It is generally known that Mrs. Abraham Lincoln was adjudged insane in later life. The circumstances of her sanity trial, however, are not so familiar and certain details have been lacking. A new document has now come to light which brings the tragic event into focus as vividly as if it were done in technicolor.

Ten years after the assassination of her husband, Mrs. Lincoln was in a shattered, unbalanced condition which nowadays would demand psychiatric treatment. The strain of being First Lady through the Civil War years—vicious public calumnies, the loss of two little sons, the murder of her husband as he sat by her side, and finally the death of still a third son—had transformed a naturally buoyant woman into a pitiful, frightened creature who walked the floor at night with bright lights burning because of imagined dangers, and entered a public dining room to look fearfully around and whisper: “I am afraid; I am afraid.”

She was definitely irrational on the subject of money and believed herself in great poverty, while at the same time indulging in senseless and extravagant buying. Her one remaining son, Robert Todd Lincoln, nearly 32 and a rising lawyer in Chicago with a wife and two children, was doing his conscientious best to look after his mother. The climax of Mrs. Lincoln’s irrationality came in 1875.
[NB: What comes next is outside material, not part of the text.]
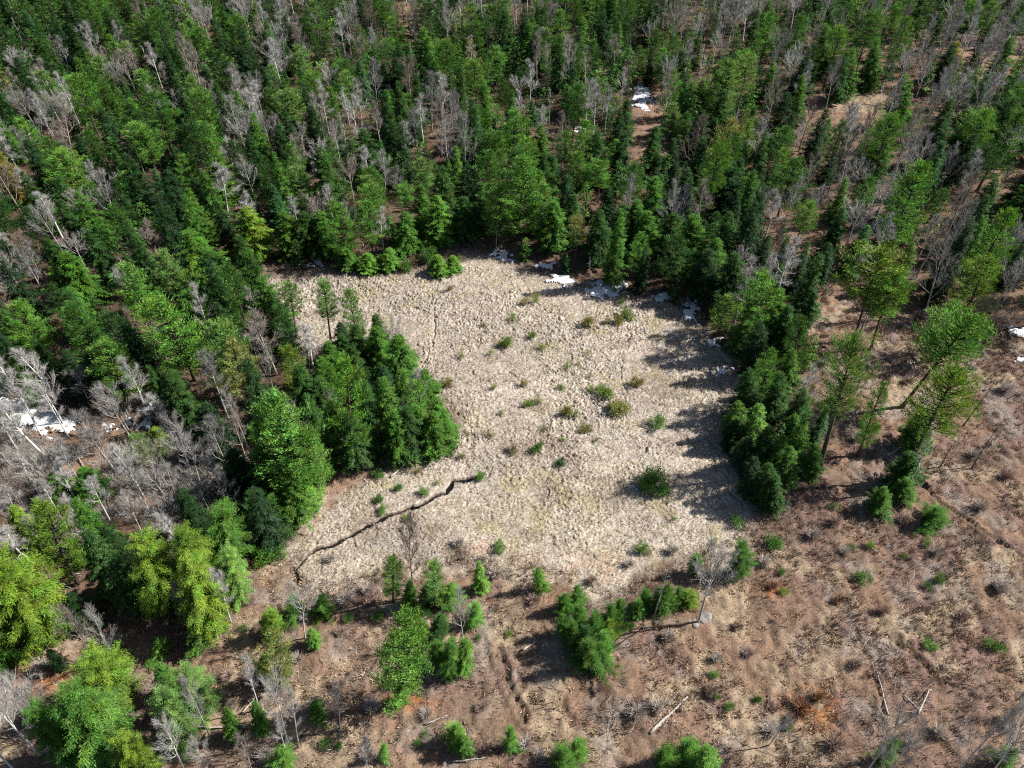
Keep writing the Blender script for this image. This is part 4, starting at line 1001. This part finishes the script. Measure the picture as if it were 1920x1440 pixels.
def place_bush(u, v, w, style, tone, hk=1.0, wide=1.0):
    X, Y = g(u, v); r = w / 2 * depth(X, Y, .5) / FPX * (.88 if style == 'leafy' else .8)
    if v < 830 and u > 840: tone = {'mid green': 'olive green'}.get(tone, tone)
    t = thing('bush', 'bush', (X, Y, relief1(X, Y) + .02), (0, 0, 0), 'bushes scattered over the bog and clearing')
    S, G = R.choice(BUSH_PROTO[style]); rz = R.uniform(0, 6.28)
    for nm, me in (('stems', S), ('foliage', G)):
        o = link(nm, me, t); o.rotation_euler = (0, 0, rz); o.scale = (r * wide, r * wide, r * hk)
        o.color = jit(TONES[tone]) if nm == 'foliage' else (1, 1, 1, 1)
    row = 'on the bog, far end' if v < 600 else 'on the bog, upper middle' if v < 700 else 'on the bog, middle' if v < 790 else 'on the bog, lower middle' if v < 900 else 'at the lower bog' if v < 1060 else 'on the open brown ground'
    if u < 840 and 850 < v < 1100: row = 'on the bank by the creek'
    if u > 1450: row = 'on the right brown slope'
    name_it(t, '%s %s %s bush' % ('big' if w > 34 else 'small' if w < 22 else 'medium', 'thin' if style == 'sparse' else 'dense', tone), row, u, v)
    placed.append((X, Y, r))

for b in [
    (1160, 605, 26, 'leafy', 'olive green'), (1175, 596, 30, 'leafy', 'yellow-green'), (1140, 606, 22, 'sparse', 'olive green'), (1100, 612, 36, 'leafy', 'olive green', .8), (1165, 570, 22, 'sparse', 'yellow-green'), (985, 572, 26, 'sparse', 'olive green'), (1005, 566, 30, 'sparse', 'pale green'), (962, 602, 26, 'sparse', 'yellow-green'), (906, 612, 18, 'sparse', 'olive green'), (996, 632, 20, 'leafy', 'yellow-green'), (952, 650, 30, 'leafy', 'yellow-green'), (938, 648, 20, 'sparse', 'olive green'), (1016, 654, 24, 'sparse', 'yellow-green'), (920, 664, 20, 'sparse', 'pale green'), (866, 670, 22, 'sparse', 'pale green'), (1102, 664, 18, 'sparse', 'pale green'), (1064, 690, 24, 'sparse', 'yellow-green'), (1085, 684, 14, 'sparse', 'pale green'), (842, 722, 24, 'leafy', 'olive green'), (980, 722, 26, 'sparse', 'olive green'), (925, 730, 20, 'sparse', 'pale green'), (1052, 726, 26, 'sparse', 'yellow-green', .6), (1105, 708, 16, 'sparse', 'pale green'), (1195, 722, 28, 'leafy', 'olive green'), (1134, 740, 44, 'leafy', 'yellow-green', .8), (1108, 732, 22, 'sparse', 'yellow-green'), (992, 760, 24, 'leafy', 'yellow-green', .8), (1010, 755, 24, 'sparse', 'olive green'), (1060, 778, 30, 'leafy', 'olive green'), (1076, 782, 26, 'sparse', 'yellow-green'), (1160, 775, 42, 'leafy', 'pale green'), (1150, 768, 30, 'leafy', 'mid green'), (1232, 796, 36, 'leafy', 'bright green'), (1100, 806, 28, 'leafy', 'mid green', .7), (1022, 806, 18, 'sparse', 'olive green'), (920, 818, 22, 'sparse', 'olive green'), (878, 816, 18, 'sparse', 'pale green'), (940, 776, 14, 'sparse', 'yellow-green'), (1006, 844, 28, 'leafy', 'mid green'), (965, 852, 22, 'sparse', 'olive green'), (1056, 826, 16, 'sparse', 'yellow-green'), (1118, 828, 16, 'sparse', 'yellow-green'), (1054, 872, 26, 'leafy', 'blue-green', .7), (1225, 905, 52, 'leafy', 'mid green', 1.2), (1240, 922, 40, 'leafy', 'mid green'), (1212, 918, 34, 'leafy', 'bright green'), (904, 896, 26, 'leafy', 'bright green'), (865, 858, 22, 'sparse', 'olive green'), (845, 852, 24, 'sparse', 'mid green'), (938, 1028, 30, 'leafy', 'bright green'), (1205, 1032, 30, 'leafy', 'mid green'), (1260, 975, 18, 'sparse', 'yellow-green'), (1392, 920, 26, 'leafy', 'bright green'), (1380, 982, 30, 'leafy', 'mid green'), (1443, 1022, 46, 'leafy', 'mid green', .7), (1340, 1016, 18, 'sparse', 'mid green'), (765, 975, 18, 'leafy', 'yellow-green'), (716, 960, 22, 'leafy', 'bright green'), (714, 940, 24, 'leafy', 'mid green'), (795, 925, 24, 'leafy', 'bright green'), (745, 918, 24, 'leafy', 'mid green', .8), (710, 890, 28, 'leafy', 'mid green', .8), (745, 880, 24, 'sparse', 'mid green'), (785, 885, 22, 'sparse', 'olive green'), (820, 908, 18, 'sparse', 'yellow-green'),
    (515, 1048, 50, 'leafy', 'bright green', 1.1), (503, 1030, 44, 'leafy', 'mid green'), (520, 1012, 56, 'leafy', 'bright green', .8), (545, 1005, 36, 'leafy', 'mid green'), (488, 1062, 26, 'leafy', 'yellow-green'), (762, 505, 32, 'leafy', 'mid green'), (820, 515, 30, 'leafy', 'mid green'), (842, 545, 22, 'sparse', 'mid green'), (805, 490, 40, 'leafy', 'mid green'), (855, 495, 26, 'leafy', 'mid green'), (720, 505, 40, 'leafy', 'mid green'), (1610, 1090, 34, 'leafy', 'mid green', 1.1), (1590, 1030, 24, 'sparse', 'mid green'), (1630, 1028, 20, 'leafy', 'yellow-green'), (1740, 1218, 30, 'leafy', 'bright green', .8), (1860, 1215, 36, 'leafy', 'mid green', .8), (1735, 1100, 20, 'leafy', 'mid green'), (1758, 1092, 24, 'leafy', 'mid green'), (1335, 1270, 20, 'leafy', 'bright green'), (1416, 1315, 22, 'leafy', 'mid green', 1.2), (1365, 1330, 22, 'leafy', 'mid green'), (1342, 1312, 16, 'leafy', 'mid green'), (1478, 1365, 18, 'leafy', 'mid green'), (1465, 1115, 18, 'leafy', 'yellow-green'), (1464, 1078, 18, 'leafy', 'mid green'), (1735, 1025, 26, 'sparse', 'mid green'), (1690, 1046, 20, 'sparse', 'mid green'), (955, 1192, 16, 'leafy', 'yellow-green'), (1180, 1180, 24, 'leafy', 'mid green'), (655, 1165, 24, 'leafy', 'mid green'), (710, 1160, 26, 'leafy', 'mid green'), (785, 1395, 20, 'leafy', 'mid green'), (800, 1380, 22, 'sparse', 'mid green'), (610, 1400, 26, 'leafy', 'mid green'), (640, 1405, 20, 'leafy', 'mid green'), (245, 1240, 40, 'sparse', 'mid green'), (290, 1250, 30, 'leafy', 'bright green', .6), (460, 1180, 30, 'sparse', 'mid green'), (895, 1200, 24, 'sparse', 'mid green'), (1395, 870, 30, 'leafy', 'dark green'), (1510, 760, 30, 'sparse', 'mid green'), (1640, 810, 20, 'leafy', 'bright green'), (1560, 955, 24, 'sparse', 'mid green')]:
    place_bush(*b)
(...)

In March of that year she was in Florida. In the treacherous mental world which she now inhabited, Robert was the one person she could turn to with confidence, her one protector. One does not know what touched off her sudden apprehension that something was amiss with him—it could have been a bad dream, a delayed letter or a bit of twisted information—but on March 12 she sent the following telegram to Robert’s physician: “My belief is my son is ill; telegraph. I start for Chicago to-morrow.”

The physician soon got in touch with Robert and found him in good health. Robert at once telegraphed his mother saying he was well and suggesting that she remain in Florida. She evidently did not receive it before she sent a second telegram, this time directly to him: “My dearly beloved son, Robert T. Lincoln—Rouse yourself and live for your mother; you are all I have; from this hour all f have is yours. I pray every night that you may be spared to your mother.”

She arrived in Chicago March 15 and went to the Grand Pacific Hotel. She was in a highly disturbed, nervous condition and would not go to Robert’s home as he begged her to do. He necessarily took a room adjoining hers in the hotel and stayed there to look after her. During the following nights his sleep was frequently broken by her tapping at his door and rousing him to tell of her fears. She thought people were trying to injure her and told wild tales of attempts to rob and poison her.